* SET PROBLEM *
Extract the data exactly, missing nothing.
____________________
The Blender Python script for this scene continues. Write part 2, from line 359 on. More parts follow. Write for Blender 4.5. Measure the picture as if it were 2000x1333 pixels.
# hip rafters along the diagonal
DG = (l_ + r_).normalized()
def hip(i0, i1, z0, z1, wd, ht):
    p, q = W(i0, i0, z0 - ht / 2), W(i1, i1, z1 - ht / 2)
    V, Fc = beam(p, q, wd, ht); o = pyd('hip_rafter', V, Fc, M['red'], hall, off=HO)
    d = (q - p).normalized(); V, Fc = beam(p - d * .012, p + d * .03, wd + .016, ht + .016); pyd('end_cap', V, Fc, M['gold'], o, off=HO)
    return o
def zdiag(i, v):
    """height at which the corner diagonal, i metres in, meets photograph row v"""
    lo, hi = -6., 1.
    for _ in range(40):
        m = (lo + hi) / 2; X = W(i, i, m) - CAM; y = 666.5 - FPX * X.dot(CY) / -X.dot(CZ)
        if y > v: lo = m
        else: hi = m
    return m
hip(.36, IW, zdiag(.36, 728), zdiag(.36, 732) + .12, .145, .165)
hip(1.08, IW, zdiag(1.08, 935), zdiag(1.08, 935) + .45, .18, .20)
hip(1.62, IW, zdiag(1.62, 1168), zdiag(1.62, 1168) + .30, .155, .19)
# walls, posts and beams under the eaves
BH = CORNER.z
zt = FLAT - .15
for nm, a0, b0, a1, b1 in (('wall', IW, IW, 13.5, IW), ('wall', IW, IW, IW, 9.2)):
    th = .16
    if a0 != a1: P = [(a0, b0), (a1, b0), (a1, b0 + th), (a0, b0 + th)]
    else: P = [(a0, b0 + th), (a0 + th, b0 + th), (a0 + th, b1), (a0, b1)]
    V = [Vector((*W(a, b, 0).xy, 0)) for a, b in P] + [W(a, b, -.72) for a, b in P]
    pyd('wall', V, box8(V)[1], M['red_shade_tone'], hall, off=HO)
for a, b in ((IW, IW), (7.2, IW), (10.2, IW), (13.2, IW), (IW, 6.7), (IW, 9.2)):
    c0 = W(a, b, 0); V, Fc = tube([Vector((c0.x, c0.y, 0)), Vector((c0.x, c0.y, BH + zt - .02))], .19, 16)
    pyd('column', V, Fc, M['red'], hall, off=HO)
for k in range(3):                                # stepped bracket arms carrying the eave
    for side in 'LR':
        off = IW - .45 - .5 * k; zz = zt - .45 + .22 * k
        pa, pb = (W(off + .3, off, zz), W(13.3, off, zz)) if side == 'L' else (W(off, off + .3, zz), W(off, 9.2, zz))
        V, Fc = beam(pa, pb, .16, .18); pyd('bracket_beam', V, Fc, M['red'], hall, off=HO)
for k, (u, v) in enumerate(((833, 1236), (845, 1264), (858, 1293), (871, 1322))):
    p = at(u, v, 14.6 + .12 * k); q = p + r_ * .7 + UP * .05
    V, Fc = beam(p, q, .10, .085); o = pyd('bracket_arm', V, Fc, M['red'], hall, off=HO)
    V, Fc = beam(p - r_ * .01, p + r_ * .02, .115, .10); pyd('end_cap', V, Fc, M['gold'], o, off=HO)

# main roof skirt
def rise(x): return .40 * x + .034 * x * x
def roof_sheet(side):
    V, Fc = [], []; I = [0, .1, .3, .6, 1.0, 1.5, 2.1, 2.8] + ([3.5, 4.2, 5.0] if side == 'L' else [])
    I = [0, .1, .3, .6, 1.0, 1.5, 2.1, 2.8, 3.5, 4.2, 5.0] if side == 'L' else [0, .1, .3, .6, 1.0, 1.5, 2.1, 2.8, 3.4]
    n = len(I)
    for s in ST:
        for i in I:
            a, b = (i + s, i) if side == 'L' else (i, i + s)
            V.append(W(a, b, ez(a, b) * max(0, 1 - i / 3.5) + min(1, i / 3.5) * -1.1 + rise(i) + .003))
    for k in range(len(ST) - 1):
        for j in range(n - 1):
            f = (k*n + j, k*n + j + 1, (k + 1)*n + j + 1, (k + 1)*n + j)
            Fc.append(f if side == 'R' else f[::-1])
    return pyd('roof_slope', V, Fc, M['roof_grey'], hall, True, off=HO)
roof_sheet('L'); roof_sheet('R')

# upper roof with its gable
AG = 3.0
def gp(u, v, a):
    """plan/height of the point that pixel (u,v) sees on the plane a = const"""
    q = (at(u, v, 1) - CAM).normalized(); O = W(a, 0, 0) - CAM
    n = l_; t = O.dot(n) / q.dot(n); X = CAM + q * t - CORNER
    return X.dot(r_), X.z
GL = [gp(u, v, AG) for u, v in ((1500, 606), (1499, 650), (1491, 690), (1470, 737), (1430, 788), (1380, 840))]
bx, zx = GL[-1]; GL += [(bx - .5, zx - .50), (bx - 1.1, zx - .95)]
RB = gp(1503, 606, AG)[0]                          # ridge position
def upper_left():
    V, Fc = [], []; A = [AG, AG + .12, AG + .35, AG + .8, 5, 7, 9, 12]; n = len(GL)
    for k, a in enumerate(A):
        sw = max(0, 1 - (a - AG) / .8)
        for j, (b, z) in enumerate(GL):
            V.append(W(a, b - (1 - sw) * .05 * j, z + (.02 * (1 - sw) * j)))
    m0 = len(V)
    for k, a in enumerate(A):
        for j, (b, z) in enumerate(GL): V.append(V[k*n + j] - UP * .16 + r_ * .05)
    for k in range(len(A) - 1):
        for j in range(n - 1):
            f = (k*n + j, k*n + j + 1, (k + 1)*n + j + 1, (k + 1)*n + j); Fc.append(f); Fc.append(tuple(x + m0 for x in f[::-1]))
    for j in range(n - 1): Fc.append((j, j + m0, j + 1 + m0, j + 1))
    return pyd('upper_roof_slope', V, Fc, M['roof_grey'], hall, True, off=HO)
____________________
* OUTPUT FOR THIS TASK *
The Blender Python script for this scene continues. Write part 2, from line 359 on. More parts follow. Write for Blender 4.5. Measure the picture as if it were 2000x1333 pixels.
# hip rafters along the diagonal
DG = (l_ + r_).normalized()
def hip(i0, i1, z0, z1, wd, ht):
    p, q = W(i0, i0, z0 - ht / 2), W(i1, i1, z1 - ht / 2)
    V, Fc = beam(p, q, wd, ht); o = pyd('hip_rafter', V, Fc, M['red'], hall, off=HO)
    d = (q - p).normalized(); V, Fc = beam(p - d * .012, p + d * .03, wd + .016, ht + .016); pyd('end_cap', V, Fc, M['gold'], o, off=HO)
    return o
def zdiag(i, v):
    """height at which the corner diagonal, i metres in, meets photograph row v"""
    lo, hi = -6., 1.
    for _ in range(40):
        m = (lo + hi) / 2; X = W(i, i, m) - CAM; y = 666.5 - FPX * X.dot(CY) / -X.dot(CZ)
        if y > v: lo = m
        else: hi = m
    return m
hip(.36, IW, zdiag(.36, 728), zdiag(.36, 732) + .12, .145, .165)
hip(1.08, IW, zdiag(1.08, 935), zdiag(1.08, 935) + .45, .18, .20)
hip(1.62, IW, zdiag(1.62, 1168), zdiag(1.62, 1168) + .30, .155, .19)
# walls, posts and beams under the eaves
BH = CORNER.z
zt = FLAT - .15
for nm, a0, b0, a1, b1 in (('wall', IW, IW, 13.5, IW), ('wall', IW, IW, IW, 9.2)):
    th = .16
    if a0 != a1: P = [(a0, b0), (a1, b0), (a1, b0 + th), (a0, b0 + th)]
    else: P = [(a0, b0 + th), (a0 + th, b0 + th), (a0 + th, b1), (a0, b1)]
    V = [Vector((*W(a, b, 0).xy, 0)) for a, b in P] + [W(a, b, -.72) for a, b in P]
    pyd('wall', V, box8(V)[1], M['red_shade_tone'], hall, off=HO)
for a, b in ((IW, IW), (7.2, IW), (10.2, IW), (13.2, IW), (IW, 6.7), (IW, 9.2)):
    c0 = W(a, b, 0); V, Fc = tube([Vector((c0.x, c0.y, 0)), Vector((c0.x, c0.y, BH + zt - .02))], .19, 16)
    pyd('column', V, Fc, M['red'], hall, off=HO)
for k in range(3):                                # stepped bracket arms carrying the eave
    for side in 'LR':
        off = IW - .45 - .5 * k; zz = zt - .45 + .22 * k
        pa, pb = (W(off + .3, off, zz), W(13.3, off, zz)) if side == 'L' else (W(off, off + .3, zz), W(off, 9.2, zz))
        V, Fc = beam(pa, pb, .16, .18); pyd('bracket_beam', V, Fc, M['red'], hall, off=HO)
for k, (u, v) in enumerate(((833, 1236), (845, 1264), (858, 1293), (871, 1322))):
    p = at(u, v, 14.6 + .12 * k); q = p + r_ * .7 + UP * .05
    V, Fc = beam(p, q, .10, .085); o = pyd('bracket_arm', V, Fc, M['red'], hall, off=HO)
    V, Fc = beam(p - r_ * .01, p + r_ * .02, .115, .10); pyd('end_cap', V, Fc, M['gold'], o, off=HO)

# main roof skirt
def rise(x): return .40 * x + .034 * x * x
def roof_sheet(side):
    V, Fc = [], []; I = [0, .1, .3, .6, 1.0, 1.5, 2.1, 2.8] + ([3.5, 4.2, 5.0] if side == 'L' else [])
    I = [0, .1, .3, .6, 1.0, 1.5, 2.1, 2.8, 3.5, 4.2, 5.0] if side == 'L' else [0, .1, .3, .6, 1.0, 1.5, 2.1, 2.8, 3.4]
    n = len(I)
    for s in ST:
        for i in I:
            a, b = (i + s, i) if side == 'L' else (i, i + s)
            V.append(W(a, b, ez(a, b) * max(0, 1 - i / 3.5) + min(1, i / 3.5) * -1.1 + rise(i) + .003))
    for k in range(len(ST) - 1):
        for j in range(n - 1):
            f = (k*n + j, k*n + j + 1, (k + 1)*n + j + 1, (k + 1)*n + j)
            Fc.append(f if side == 'R' else f[::-1])
    return pyd('roof_slope', V, Fc, M['roof_grey'], hall, True, off=HO)
roof_sheet('L'); roof_sheet('R')

# upper roof with its gable
AG = 3.0
def gp(u, v, a):
    """plan/height of the point that pixel (u,v) sees on the plane a = const"""
    q = (at(u, v, 1) - CAM).normalized(); O = W(a, 0, 0) - CAM
    n = l_; t = O.dot(n) / q.dot(n); X = CAM + q * t - CORNER
    return X.dot(r_), X.z
GL = [gp(u, v, AG) for u, v in ((1500, 606), (1499, 650), (1491, 690), (1470, 737), (1430, 788), (1380, 840))]
bx, zx = GL[-1]; GL += [(bx - .5, zx - .50), (bx - 1.1, zx - .95)]
RB = gp(1503, 606, AG)[0]                          # ridge position
def upper_left():
    V, Fc = [], []; A = [AG, AG + .12, AG + .35, AG + .8, 5, 7, 9, 12]; n = len(GL)
    for k, a in enumerate(A):
        sw = max(0, 1 - (a - AG) / .8)
        for j, (b, z) in enumerate(GL):
            V.append(W(a, b - (1 - sw) * .05 * j, z + (.02 * (1 - sw) * j)))
    m0 = len(V)
    for k, a in enumerate(A):
        for j, (b, z) in enumerate(GL): V.append(V[k*n + j] - UP * .16 + r_ * .05)
    for k in range(len(A) - 1):
        for j in range(n - 1):
            f = (k*n + j, k*n + j + 1, (k + 1)*n + j + 1, (k + 1)*n + j); Fc.append(f); Fc.append(tuple(x + m0 for x in f[::-1]))
    for j in range(n - 1): Fc.append((j, j + m0, j + 1 + m0, j + 1))
    return pyd('upper_roof_slope', V, Fc, M['roof_grey'], hall, True, off=HO)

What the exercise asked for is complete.